Leading housing analyst Kate Faulkner says the current low transaction level is “a little scary” because with so few sellers, buyers are put off and so stay put.

She says that with so few sellers and such little spare capacity in the rental sector too, purchasers and tenants are lucky to find the right property to move to. 

“But if a buyer or tenant can’t find a property, they tend to stay put, meaning less property turnover – bad news for the industry and economy, but also for the public” warns Faulkner in the latest newsletter from her consultancy Propertychecklist. 


“A market where few people move when we are so short of newly built homes is a disaster economically” she warns.

She adds: “For anyone thinking of moving, it’s still well worth giving it a go, even if it means popping notes through doors or pounding on the door of agents to let them know what you want or need.”

Faulkner also warns that the so-called ripple effect, traditionally suggesting that price movements in London and south east England ‘rippled out’ to the rest of the country, does still exist but ”in my view this has become muted.”

She then asks: ”If prices haven’t ‘taken off’ at anything like the rate they have down south, will the current halt to house price rises (and, in some areas, reversal) which we have seen in London be replicated elsewhere? For example, even in areas such as Wales, Scotland, Yorkshire and Humber and the North West/East which have hardly had time to recover from the previous market crash?”

Faulkner‘s concerns come shortly after the latest Land Registry data shows property transactions at 1.06m in 2017 - down from 1.1m in 2016 - although it is possible the figure for last year could rise very slightly as ‘late’ acquisitions are registered. 

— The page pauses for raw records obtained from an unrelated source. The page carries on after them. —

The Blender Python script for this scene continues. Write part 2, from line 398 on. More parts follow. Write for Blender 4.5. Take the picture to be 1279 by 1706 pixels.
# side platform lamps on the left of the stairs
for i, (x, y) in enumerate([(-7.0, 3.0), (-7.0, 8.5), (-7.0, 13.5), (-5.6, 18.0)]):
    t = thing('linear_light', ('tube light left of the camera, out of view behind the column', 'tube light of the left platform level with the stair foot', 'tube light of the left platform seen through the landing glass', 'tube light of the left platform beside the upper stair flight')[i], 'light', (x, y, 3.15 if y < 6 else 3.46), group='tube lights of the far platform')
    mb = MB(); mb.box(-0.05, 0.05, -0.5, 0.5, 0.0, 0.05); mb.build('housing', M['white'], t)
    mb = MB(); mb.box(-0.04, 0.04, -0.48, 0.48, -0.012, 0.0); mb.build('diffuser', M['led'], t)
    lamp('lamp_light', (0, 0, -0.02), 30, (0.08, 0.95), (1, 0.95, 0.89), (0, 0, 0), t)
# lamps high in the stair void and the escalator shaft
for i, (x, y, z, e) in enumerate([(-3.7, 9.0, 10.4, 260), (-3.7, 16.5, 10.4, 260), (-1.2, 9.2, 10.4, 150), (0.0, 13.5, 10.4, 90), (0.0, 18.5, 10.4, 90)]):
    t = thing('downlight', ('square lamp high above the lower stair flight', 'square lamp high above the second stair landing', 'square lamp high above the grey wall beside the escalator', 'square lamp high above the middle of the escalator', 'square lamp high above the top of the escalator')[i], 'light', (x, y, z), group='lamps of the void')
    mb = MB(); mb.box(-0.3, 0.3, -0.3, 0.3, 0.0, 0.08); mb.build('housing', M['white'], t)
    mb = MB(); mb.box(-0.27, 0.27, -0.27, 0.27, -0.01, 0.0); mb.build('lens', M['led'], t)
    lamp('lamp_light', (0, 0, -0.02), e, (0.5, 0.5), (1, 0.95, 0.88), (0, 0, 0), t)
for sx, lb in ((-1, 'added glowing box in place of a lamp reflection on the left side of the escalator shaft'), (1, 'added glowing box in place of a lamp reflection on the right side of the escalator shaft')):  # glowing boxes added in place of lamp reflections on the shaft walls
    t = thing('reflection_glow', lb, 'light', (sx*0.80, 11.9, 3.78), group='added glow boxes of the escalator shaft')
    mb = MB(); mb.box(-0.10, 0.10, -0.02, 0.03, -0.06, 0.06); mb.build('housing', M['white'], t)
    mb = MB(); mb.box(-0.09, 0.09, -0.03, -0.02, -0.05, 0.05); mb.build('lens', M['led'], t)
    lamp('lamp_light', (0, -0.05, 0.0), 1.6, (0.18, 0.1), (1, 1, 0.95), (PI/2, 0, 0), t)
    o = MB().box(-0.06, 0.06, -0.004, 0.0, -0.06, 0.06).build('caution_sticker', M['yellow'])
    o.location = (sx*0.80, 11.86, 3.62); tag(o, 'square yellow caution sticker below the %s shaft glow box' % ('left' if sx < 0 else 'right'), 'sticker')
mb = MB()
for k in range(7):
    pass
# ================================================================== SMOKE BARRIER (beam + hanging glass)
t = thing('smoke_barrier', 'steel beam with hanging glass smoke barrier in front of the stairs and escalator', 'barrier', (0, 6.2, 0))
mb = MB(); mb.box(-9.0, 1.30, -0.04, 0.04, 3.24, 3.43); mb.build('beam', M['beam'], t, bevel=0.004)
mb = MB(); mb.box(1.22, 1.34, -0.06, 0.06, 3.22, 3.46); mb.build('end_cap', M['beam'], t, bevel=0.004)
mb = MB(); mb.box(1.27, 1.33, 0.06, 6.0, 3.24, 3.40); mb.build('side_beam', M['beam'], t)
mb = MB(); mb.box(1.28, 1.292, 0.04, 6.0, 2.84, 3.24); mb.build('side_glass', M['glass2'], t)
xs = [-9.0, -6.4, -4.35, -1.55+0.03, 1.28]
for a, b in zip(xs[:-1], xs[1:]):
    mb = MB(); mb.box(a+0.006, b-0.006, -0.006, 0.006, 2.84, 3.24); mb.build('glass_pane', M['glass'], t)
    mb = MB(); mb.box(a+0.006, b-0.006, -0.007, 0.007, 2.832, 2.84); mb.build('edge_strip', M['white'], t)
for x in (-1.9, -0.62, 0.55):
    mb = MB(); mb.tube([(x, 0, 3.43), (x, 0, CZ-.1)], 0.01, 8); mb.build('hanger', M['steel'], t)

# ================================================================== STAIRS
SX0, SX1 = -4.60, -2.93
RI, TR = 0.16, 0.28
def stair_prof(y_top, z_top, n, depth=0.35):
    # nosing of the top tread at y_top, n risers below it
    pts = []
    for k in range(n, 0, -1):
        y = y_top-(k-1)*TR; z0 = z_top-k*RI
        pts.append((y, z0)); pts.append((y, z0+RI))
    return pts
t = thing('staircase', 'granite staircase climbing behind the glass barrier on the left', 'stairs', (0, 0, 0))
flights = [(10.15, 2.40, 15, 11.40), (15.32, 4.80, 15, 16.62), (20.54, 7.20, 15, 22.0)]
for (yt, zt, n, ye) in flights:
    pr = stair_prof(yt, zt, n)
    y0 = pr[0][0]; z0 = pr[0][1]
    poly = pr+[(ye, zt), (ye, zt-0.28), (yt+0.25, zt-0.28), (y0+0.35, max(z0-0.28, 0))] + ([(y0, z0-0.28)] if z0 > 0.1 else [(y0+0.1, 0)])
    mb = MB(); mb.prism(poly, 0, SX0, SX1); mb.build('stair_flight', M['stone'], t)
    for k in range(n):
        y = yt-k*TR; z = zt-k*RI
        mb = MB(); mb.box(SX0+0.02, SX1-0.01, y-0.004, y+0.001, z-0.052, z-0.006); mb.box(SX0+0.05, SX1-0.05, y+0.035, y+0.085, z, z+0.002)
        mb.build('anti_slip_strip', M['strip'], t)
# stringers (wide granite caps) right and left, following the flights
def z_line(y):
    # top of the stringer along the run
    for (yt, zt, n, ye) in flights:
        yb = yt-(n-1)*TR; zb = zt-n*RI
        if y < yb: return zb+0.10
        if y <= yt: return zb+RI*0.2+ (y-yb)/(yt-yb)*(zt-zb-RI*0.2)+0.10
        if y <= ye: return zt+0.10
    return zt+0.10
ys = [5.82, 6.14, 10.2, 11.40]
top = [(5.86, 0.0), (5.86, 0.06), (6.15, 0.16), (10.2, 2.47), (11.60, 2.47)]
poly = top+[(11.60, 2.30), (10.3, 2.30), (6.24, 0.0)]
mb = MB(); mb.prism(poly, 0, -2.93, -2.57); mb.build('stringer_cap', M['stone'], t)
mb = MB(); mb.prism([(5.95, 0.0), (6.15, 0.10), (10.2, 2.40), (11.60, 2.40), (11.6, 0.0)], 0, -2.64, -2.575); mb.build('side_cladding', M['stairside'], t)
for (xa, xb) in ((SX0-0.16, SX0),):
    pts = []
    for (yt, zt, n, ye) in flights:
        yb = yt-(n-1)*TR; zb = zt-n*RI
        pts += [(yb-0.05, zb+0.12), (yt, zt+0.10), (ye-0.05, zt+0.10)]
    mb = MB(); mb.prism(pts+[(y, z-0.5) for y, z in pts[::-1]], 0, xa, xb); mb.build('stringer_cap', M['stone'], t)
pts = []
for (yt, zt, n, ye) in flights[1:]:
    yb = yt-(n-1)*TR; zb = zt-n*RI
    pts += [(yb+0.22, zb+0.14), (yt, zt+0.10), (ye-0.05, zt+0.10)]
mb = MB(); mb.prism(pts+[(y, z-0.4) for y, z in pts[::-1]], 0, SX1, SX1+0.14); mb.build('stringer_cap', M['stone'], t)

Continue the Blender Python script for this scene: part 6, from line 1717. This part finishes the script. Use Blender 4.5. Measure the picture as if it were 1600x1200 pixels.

The Registry’s December transaction figures were down 18.8 per cent annually - a significant drop which has led some analysts to become more pessimistic about the housing market. 

  • James Robinson

    Most of that 18% drop will have been from the upper end of the market. So what has been gained in Stamp Duty has been lost from all the other taxes levied on the ancillary businesses, ie agency commissions, agents income tax, removal firms, conveyancing, building firms etc. I worked out last year that, compared with the low stamp duty days of 2%, the VAT on estate agents fees alone on the lost transactions in prime central London equated to over £150,000,000. However I cant see the embattled Conservative Party rewarding millionaires with tax reductions any time soon.